* _GIVEN REQUEST_:
Starting with the first line below, extract each line through the one that contains "return m, nt, b", inclusive, excluding pictures.
══ DATA LINES
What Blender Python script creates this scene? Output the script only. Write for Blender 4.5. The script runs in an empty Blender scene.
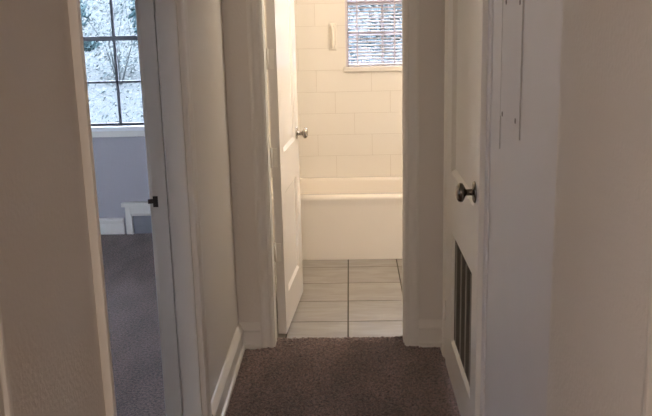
import bpy, bmesh, math, random
from mathutils import Vector, Matrix
random.seed(7)
SC = bpy.context.scene
COL = SC.collection
PI = math.pi

# ---------------------------------------------------------------- materials
def mat(name):
    m = bpy.data.materials.new(name); m.use_nodes = True
    nt = m.node_tree; b = nt.nodes['Principled BSDF']
    return m, nt, b

def simple(name, col, rough=0.5, metal=0.0, bump=0.0, scale=60.0, detail=3.0, var=0.0, vscale=3.0, spec=0.5, coat=0.0):
    m, nt, b = mat(name)
    b.inputs['Base Color'].default_value = (*col, 1)
    b.inputs['Roughness'].default_value = rough
    b.inputs['Metallic'].default_value = metal
    b.inputs['Specular IOR Level'].default_value = spec
    b.inputs['Coat Weight'].default_value = coat
    tc = nt.nodes.new('ShaderNodeTexCoord')
    if bump:
        n = nt.nodes.new('ShaderNodeTexNoise'); n.inputs['Scale'].default_value = scale; n.inputs['Detail'].default_value = detail
        nt.links.new(tc.outputs['Object'], n.inputs['Vector'])
        bp = nt.nodes.new('ShaderNodeBump'); bp.inputs['Strength'].default_value = bump; bp.inputs['Distance'].default_value = 0.004
        nt.links.new(n.outputs['Fac'], bp.inputs['Height']); nt.links.new(bp.outputs['Normal'], b.inputs['Normal'])
    if var:
        n2 = nt.nodes.new('ShaderNodeTexNoise'); n2.inputs['Scale'].default_value = vscale; n2.inputs['Detail'].default_value = 4
        nt.links.new(tc.outputs['Object'], n2.inputs['Vector'])
        mx = nt.nodes.new('ShaderNodeMix'); mx.data_type = 'RGBA'
        mx.inputs['A'].default_value = (*[c * (1 - var) for c in col], 1)
        mx.inputs['B'].default_value = (*[min(1, c * (1 + var)) for c in col], 1)
        nt.links.new(n2.outputs['Fac'], mx.inputs['Factor']); nt.links.new(mx.outputs['Result'], b.inputs['Base Color'])
    return m

M = {}
LAMP_BATH = 113.0
LAMP_ROOM = 180.0
SKY = 24.0
M['wall'] = simple('orange_peel_paint', (.74, .695, .64), .55, bump=.35, scale=95, var=.03, vscale=2.5)
M['wall_cool'] = simple('smooth_daylight_tinted_paint', (.70, .665, .65), .45, bump=.12, scale=14, var=.03, vscale=5)  # smooth paint; its cool tint also carries part of the bedroom daylight
M['patch'] = simple('patched_plaster', (.69, .655, .64), .5, bump=.15, scale=30, var=.03, vscale=8)
M['crack'] = simple('plaster_crack_shade', (.47, .44, .415), .9)
M['edge_shade'] = simple('soft_edge_shade', (.56, .53, .51), .9)  # strip colour for the soft shading along the patch's far edge
M['hole'] = simple('nail_hole', (.28, .25, .24), .9)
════
* _RESPONSE FOR THIS EXERCISE_:
What Blender Python script creates this scene? Output the script only. Write for Blender 4.5. The script runs in an empty Blender scene.
import bpy, bmesh, math, random
from mathutils import Vector, Matrix
random.seed(7)
SC = bpy.context.scene
COL = SC.collection
PI = math.pi

# ---------------------------------------------------------------- materials
def mat(name):
    m = bpy.data.materials.new(name); m.use_nodes = True
    nt = m.node_tree; b = nt.nodes['Principled BSDF']
    return m, nt, b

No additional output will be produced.